Listing 6-13 Adding a Bottom Glow
void DrawBottomGlow(UIBezierPath *path,
UIColor *color, CGFloat percent)
{
if (!path) COMPLAIN_AND_BAIL(
@"Path cannot be nil", nil);
if (!color) COMPLAIN_AND_BAIL(
@"Color cannot be nil", nil);
CGContextRef context = UIGraphicsGetCurrentContext();
if (context == NULL) COMPLAIN_AND_BAIL(
@"No context to draw into", nil);
CGRect rect = path.calculatedBounds;
CGPoint h1 = RectGetPointAtPercents(rect, 0.5f, 1.0f);
CGPoint h2 = RectGetPointAtPercents(
rect, 0.5f, 1.0f - percent);
Gradient *gradient = [Gradient
easeInOutGradientBetween:color and:
[color colorWithAlphaComponent:0.0f]];
PushDraw(^{
[path addClip];
[gradient drawFrom:h1 toPoint:h2];
});
}
Building an Elliptical Gradient Overlay
A gradient gloss overlay bounded to an oval path provides another way to introduce light and depth. These are similar to the button glosses you already read about in Listings 6-11 and 6-12. Figure 6-23 shows an example of adding this kind of gloss.
Figure 6-23 Painting an elliptical gloss.
The underlying algorithm is simple, as you see in Listing 6-14: You build an ellipse with the same height as the source path. Stretch its width out to either side. Then move the ellipse up, typically to 0.45 percent from the top edge.
Before drawing, clip the context to the intersection of the original path and the ellipse. Two addClip commands handle this request. To finish, paint a clear-to-white gradient from the top of the path to the bottom of the ellipse.

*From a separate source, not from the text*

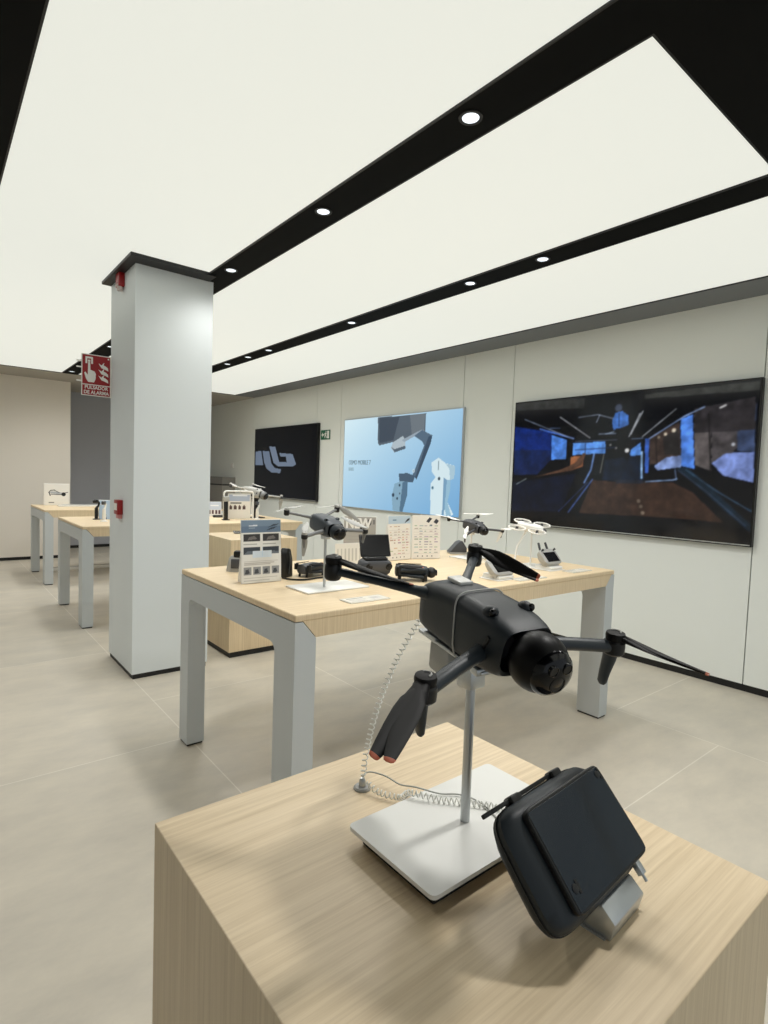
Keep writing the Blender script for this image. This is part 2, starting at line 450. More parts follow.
GLASS = mat('black_glass', (5, 6, 8), 0.16, spec=0.35)
BALLM = mat('gimbal_black', (7, 7, 8), 0.42, spec=0.18)
SCREEN = mat('tablet_glass', (11, 26, 39), 0.24, spec=0.5)
OFFSCR = mat('off_screen', (12, 13, 15), 0.18, spec=0.5)
ALU = mat('silver_aluminium', (190, 194, 196), 0.32, metal=0.75)
ALUW = mat('white_plate', (231, 231, 226), 0.35, spec=0.4)
WHITE = mat('white_plastic', (236, 235, 230), 0.4)
CORD = mat('grey_cord', (184, 184, 180), 0.45)
COIL = mat('coil_clear', (236, 236, 230), 0.3)
LGREY = mat('light_grey_plastic', (170, 170, 166), 0.45)
MGREY = mat('mid_grey_plastic', (112, 114, 114), 0.45)
DGREY = mat('graphite', (68, 70, 74), 0.45)
LED = mat('downlight_lens', (240, 244, 250), 0.3, emit=(225, 236, 246), estr=1.1)
PANEL = mat('lit_membrane', (150, 150, 146), 0.7, emit=(232, 234, 225), estr=0.86, spec=0.1)
RED = mat('sign_red', (150, 20, 27), 0.45)
REDB = mat('alarm_red', (150, 18, 22), 0.35)
GREEN = mat('sign_green', (0, 96, 66), 0.45)
PRINT = picture_mat('printed_card', 0.0, 0.35, 0.4)
SHOW = picture_mat('lit_display', 0.8, 0.12, 0.45)
SHOWP = picture_mat('lit_poster', 0.95, 0.35, 0.3)
CLEAR = mat('clear_acrylic', (235, 240, 240), 0.08, trans=0.85)

# ------------------------------------------------------------------ the room
ZC = 2.85
YB = 10.36      # light back wall
m = MB(); m.box((-2.6, -3.2, -0.1), (4.9, 12.0, 0.0))
fl = struct(m.build('floor', FLOOR, smooth=False)); 
fl.data.transform(T((-1.105, -1.197, 0))); fl.location = (1.105, 1.197, 0)
# wall on the right, made of tall panels with dark joints
seams = [-3.2, 1.446, 3.655, 4.335, 6.70, 7.345, 9.455, 11.7]
m = MB(); m.box((4.634, -3.2, 0), (4.9, 11.8, 3.1), mi=1)
for a, b in zip(seams[:-1], seams[1:]):
    m.box((4.61, a + 0.004, 0.055), (4.64, b - 0.004, 3.0), mi=0)
struct(m.build('wall_right', [WALLR, GAP], smooth=False))
m = MB(); m.box((4.625, -3.2, 0), (4.64, 11.7, 0.055)); struct(m.build('baseboard_right', KICK, smooth=False))
m = MB(); m.box((-2.6, YB, 0.05), (1.82, 11.7, 3.0)); struct(m.build('wall_back', WALLB, smooth=False))
m = MB(); m.box((-2.6, YB + 0.012, 0), (1.808, 11.7, 0.05)); struct(m.build('baseboard_back', KICK, smooth=False))
m = MB(); m.box((1.7, 11.6, 0), (4.7, 11.8, 3.0)); struct(m.build('wall_recess', WALLD, smooth=False))
m = MB(); m.box((1.82, 11.585, 0), (4.62, 11.6, 0.05)); struct(m.build('baseboard_recess', KICK, smooth=False))
m = MB(); m.box((-2.8, -3.2, 0), (-2.6, 12.0, 3.0)); struct(m.build('wall_left', WHITE, smooth=False))

# ceiling: black field with three big glowing membranes
X1, X2, X3, X4, X5, X6 = 0.29, 1.555, 1.748, 2.903, 3.085, 4.245
Y0, Y1 = 0.913, 9.48
m = MB()
m.box((-2.6, -3.2, ZC), (X1, 11.8, ZC + 0.15))
m.box((X2, -3.2, ZC), (X3, Y1, ZC + 0.15)); m.box((X4, -3.2, ZC), (X5, Y1, ZC + 0.15))
m.box((X1, -0.4, ZC), (X2, Y0, ZC + 0.15)); m.box((X3, -0.4, ZC), (X4, Y0, ZC + 0.15)); m.box((X5, -0.4, ZC), (X6, Y0, ZC + 0.15))
m.box((X6, -3.2, ZC), (4.65, Y0 + 0.2, ZC + 0.15))
struct(m.build('ceiling', BLACKC, smooth=False))
m = MB(); m.box((X6, Y0 + 0.2, ZC), (4.65, Y1, ZC + 0.15)); struct(m.build('ceiling', GREYC, smooth=False))
m = MB(); m.box((X1, Y1, ZC), (4.65, 11.8, ZC + 0.15)); struct(m.build('ceiling', mat('pale_ceiling', (176, 172, 164), 0.7, spec=0.2), smooth=False))
def light_panel(x0, x1, y0, y1, label):
    t = thing('luminous_ceiling_panel', label, 'ceiling light', ((x0 + x1) / 2, (y0 + y1) / 2, ZC + 0.03), group='luminous ceiling panels')
    hx, hy = (x1 - x0) / 2, (y1 - y0) / 2; f = 0.008
    m = MB(); m.box((-hx + f, -hy + f, -0.022), (hx - f, hy - f, 0.05)); m.build('diffuser', PANEL, t, smooth=False)
    m = MB()
    for lo, hi in (((-hx, -hy), (-hx + f, hy)), ((hx - f, -hy), (hx, hy)), ((-hx + f, -hy), (hx - f, -hy + f)), ((-hx + f, hy - f), (hx - f, hy))):
        m.box((lo[0], lo[1], -0.0305), (hi[0], hi[1], 0.05))
    m.build('frame', KICK, t, smooth=False)
light_panel(X1, X2, Y0, Y1, 'widest-looking glowing ceiling panel, above the pillar and the left side of the room')
light_panel(X3, X4, Y0, Y1, 'glowing ceiling panel in the middle, between the two black strips')
light_panel(X5, X6, Y0, Y1, 'glowing ceiling panel nearest the wall with the screens')
# unseen glowing panels added behind the camera to give the room more light
light_panel(X1, X2, -3.1, -0.4, 'added glowing ceiling panel, unseen behind the camera, left'); light_panel(X3, X4, -3.1, -0.4, 'added glowing ceiling panel, unseen behind the camera, middle'); light_panel(X5, X6, -3.1, -0.4, 'added glowing ceiling panel, unseen behind the camera, right')

def downlight(x, y, label, power):
    t = thing('downlight', label, 'downlight', (x, y, ZC), group='hidden added downlights' if 'hidden' in label else 'recessed downlights')
    m = MB(); m.lathe([(0.034, 0.004), (0.034, -0.004), (0.046, -0.004), (0.046, 0.004)]); m.build('trim_ring', KICK, t)
    m = MB(); m.lathe([(0.0, -0.003), (0.033, -0.003), (0.033, 0.004), (0, 0.004)]); m.build('lens', LED, t)
    l = bpy.data.lights.new('downlight_beam', 'SPOT'); l.energy = power; l.spot_size = math.radians(160); l.spot_blend = 1.0
    l.shadow_soft_size = 0.10; l.color = (1.0, 0.985, 0.95)
    lo = bpy.data.objects.new('downlight_beam', l); COL.objects.link(lo); lo.location = (x, y, ZC - 0.03)
SP = 44
for y, lb in ((1.56, 'largest downlight in the black ceiling strip right of the pillar'), (2.595, 'middle downlight in the black strip right of the pillar'), (3.753, 'downlight in the black strip closest to the pillar top')):
    downlight(1.632, y, lb, SP * (0.4 if y > 3.5 else 1))
for y, lb in ((2.178, 'right-hand downlight of the nearest pair in the strip nearest the screens'), (2.778, 'left-hand downlight of the nearest pair in the strip nearest the screens'),
              (5.78, 'nearest of the three far small downlights beside the pillar'), (6.30, 'middle one of the three far small downlights beside the pillar'), (6.893, 'farthest small downlight, close to the pillar edge')):
    downlight(2.972, y, lb, SP)

for x, y in ((1.632, 0.45), (1.632, 5.6), (1.632, 7.0), (1.632, 8.4), (2.972, 0.45), (2.972, 4.2), (2.972, 8.4), (-0.35, 2.2), (-0.35, 3.4), (-0.35, 4.8), (-0.35, 6.4), (-0.35, 8.0), (-0.35, 9.2), (1.632, 9.2)):  # extra lamps added out of view to brighten tops, walls and pillar
    downlight(x, y, 'small round added downlight in the black ceiling, out of view or hidden', SP * (2.1 if x == 1.632 and y < 1 else 1))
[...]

Listing 6-14 Drawing a Top Shine
void DrawIconTopLight(UIBezierPath *path, CGFloat p)
{
if (!path) COMPLAIN_AND_BAIL(
@"Path cannot be nil", nil);
CGContextRef context = UIGraphicsGetCurrentContext();
if (context == NULL) COMPLAIN_AND_BAIL(
@"No context to draw into", nil);
// Establish an ellipse and move it up to cover just
// p percent of the parent path
CGFloat percent = 1.0f - p;
CGRect rect = path.bounds;
CGRect offset = rect;
offset.origin.y -= percent * offset.size.height;
offset = CGRectInset(offset,
-offset.size.width * 0.3f, 0);
// Build an oval path
UIBezierPath *ovalPath = [UIBezierPath
bezierPathWithOvalInRect:offset];
Gradient *gradient = [Gradient
gradientFrom:WHITE_LEVEL(1, 0.0)
to:WHITE_LEVEL(1, 0.5)];;
PushDraw(^{
[path addClip];
[ovalPath addClip];
// Draw gradient
CGPoint p1 = RectGetPointAtPercents(rect, 0.5, 0.0);
CGPoint p2 = RectGetPointAtPercents(
ovalPath.bounds, 0.5, 1.0);
[gradient drawFrom:p1 toPoint:p2];
});
}
Summary
This chapter introduces gradients, demonstrating powerful ways you can use them in your iOS drawing tasks. Here are some final thoughts about gradients:
• Gradients add a pseudo-dimension to interface objects. They enable you to mimic the effect of light and distance in your code. You’ll find a wealth of Photoshop tutorials around the Web that show you how to build 3D effects into 2D drawing. I highly encourage you to seek these out and follow their steps using Quartz and UIKit implementations.
• This chapter uses linear and radial gradients, with and without Quartz shadows, to create effects. Always be careful to balance computational overhead against the visual beauty you intend to create.
• iOS 7 does not mandate “flat design” in your interfaces. Of course, if you build an application primarily around system-supplied components, try to match your app to the Apple design aesthetics. Otherwise, let your design imagination act as your compass to create apps centered on deference, clarity, and depth.